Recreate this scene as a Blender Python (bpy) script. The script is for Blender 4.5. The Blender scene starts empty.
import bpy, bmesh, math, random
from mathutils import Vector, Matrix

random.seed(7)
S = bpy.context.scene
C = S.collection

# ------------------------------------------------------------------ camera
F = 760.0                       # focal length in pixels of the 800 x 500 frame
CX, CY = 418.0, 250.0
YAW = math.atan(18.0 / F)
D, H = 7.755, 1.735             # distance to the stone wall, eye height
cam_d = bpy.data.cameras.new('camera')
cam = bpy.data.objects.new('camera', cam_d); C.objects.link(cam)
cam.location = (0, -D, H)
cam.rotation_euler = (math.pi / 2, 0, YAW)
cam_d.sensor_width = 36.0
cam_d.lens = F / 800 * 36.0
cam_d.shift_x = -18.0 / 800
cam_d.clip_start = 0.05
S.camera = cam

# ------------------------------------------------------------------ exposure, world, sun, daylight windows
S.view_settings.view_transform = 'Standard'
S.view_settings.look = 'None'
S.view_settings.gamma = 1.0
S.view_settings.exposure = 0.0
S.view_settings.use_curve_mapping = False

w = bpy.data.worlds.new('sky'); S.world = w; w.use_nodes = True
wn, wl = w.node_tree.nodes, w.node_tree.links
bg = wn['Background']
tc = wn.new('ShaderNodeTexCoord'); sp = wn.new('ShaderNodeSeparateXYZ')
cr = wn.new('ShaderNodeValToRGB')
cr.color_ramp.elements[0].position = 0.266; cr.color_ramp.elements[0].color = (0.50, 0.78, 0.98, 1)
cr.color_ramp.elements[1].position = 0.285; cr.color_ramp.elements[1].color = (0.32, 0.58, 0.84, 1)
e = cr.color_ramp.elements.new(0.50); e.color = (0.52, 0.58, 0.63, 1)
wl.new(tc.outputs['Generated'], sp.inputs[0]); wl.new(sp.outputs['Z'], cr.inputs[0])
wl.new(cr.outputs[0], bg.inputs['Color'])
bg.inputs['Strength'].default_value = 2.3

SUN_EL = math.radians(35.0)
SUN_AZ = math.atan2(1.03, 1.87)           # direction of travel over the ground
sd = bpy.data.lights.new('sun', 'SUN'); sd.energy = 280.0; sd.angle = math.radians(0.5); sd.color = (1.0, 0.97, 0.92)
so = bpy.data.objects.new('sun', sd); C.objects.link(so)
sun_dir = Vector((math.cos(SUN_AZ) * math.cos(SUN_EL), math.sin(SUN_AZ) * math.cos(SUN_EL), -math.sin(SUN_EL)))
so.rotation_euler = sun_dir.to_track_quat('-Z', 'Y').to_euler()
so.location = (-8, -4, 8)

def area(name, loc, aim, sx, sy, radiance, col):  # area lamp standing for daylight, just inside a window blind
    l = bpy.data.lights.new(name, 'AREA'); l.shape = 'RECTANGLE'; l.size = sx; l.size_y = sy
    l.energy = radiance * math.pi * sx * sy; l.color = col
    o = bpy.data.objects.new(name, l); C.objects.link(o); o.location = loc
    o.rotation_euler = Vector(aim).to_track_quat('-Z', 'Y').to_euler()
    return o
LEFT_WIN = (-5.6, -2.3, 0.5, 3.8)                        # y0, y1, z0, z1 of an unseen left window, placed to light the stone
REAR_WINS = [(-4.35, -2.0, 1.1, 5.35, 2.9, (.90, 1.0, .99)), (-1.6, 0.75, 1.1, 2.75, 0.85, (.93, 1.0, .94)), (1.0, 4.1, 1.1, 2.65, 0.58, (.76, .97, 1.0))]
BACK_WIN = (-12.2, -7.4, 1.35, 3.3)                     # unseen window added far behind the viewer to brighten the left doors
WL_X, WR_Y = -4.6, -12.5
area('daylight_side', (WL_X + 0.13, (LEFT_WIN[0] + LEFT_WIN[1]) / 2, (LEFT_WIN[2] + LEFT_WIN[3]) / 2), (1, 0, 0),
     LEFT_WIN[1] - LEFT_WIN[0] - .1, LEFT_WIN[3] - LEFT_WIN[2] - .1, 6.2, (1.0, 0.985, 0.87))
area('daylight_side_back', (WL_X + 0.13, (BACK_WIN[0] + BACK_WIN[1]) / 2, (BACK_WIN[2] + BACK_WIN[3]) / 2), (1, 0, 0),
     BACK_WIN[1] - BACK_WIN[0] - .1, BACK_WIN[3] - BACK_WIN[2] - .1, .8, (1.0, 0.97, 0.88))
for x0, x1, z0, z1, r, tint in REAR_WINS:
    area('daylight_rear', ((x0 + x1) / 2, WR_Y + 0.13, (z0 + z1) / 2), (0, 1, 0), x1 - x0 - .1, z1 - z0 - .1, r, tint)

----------

▸ **WHAT IS ASKED**: Everything from the first line of the data through the line containing "S.camera = cam" should be echoed exactly. Add nothing.

▸ **TASK OUTPUT**:
Recreate this scene as a Blender Python (bpy) script. The script is for Blender 4.5. The Blender scene starts empty.
import bpy, bmesh, math, random
from mathutils import Vector, Matrix

random.seed(7)
S = bpy.context.scene
C = S.collection

# ------------------------------------------------------------------ camera
F = 760.0                       # focal length in pixels of the 800 x 500 frame
CX, CY = 418.0, 250.0
YAW = math.atan(18.0 / F)
D, H = 7.755, 1.735             # distance to the stone wall, eye height
cam_d = bpy.data.cameras.new('camera')
cam = bpy.data.objects.new('camera', cam_d); C.objects.link(cam)
cam.location = (0, -D, H)
cam.rotation_euler = (math.pi / 2, 0, YAW)
cam_d.sensor_width = 36.0
cam_d.lens = F / 800 * 36.0
cam_d.shift_x = -18.0 / 800
cam_d.clip_start = 0.05
S.camera = cam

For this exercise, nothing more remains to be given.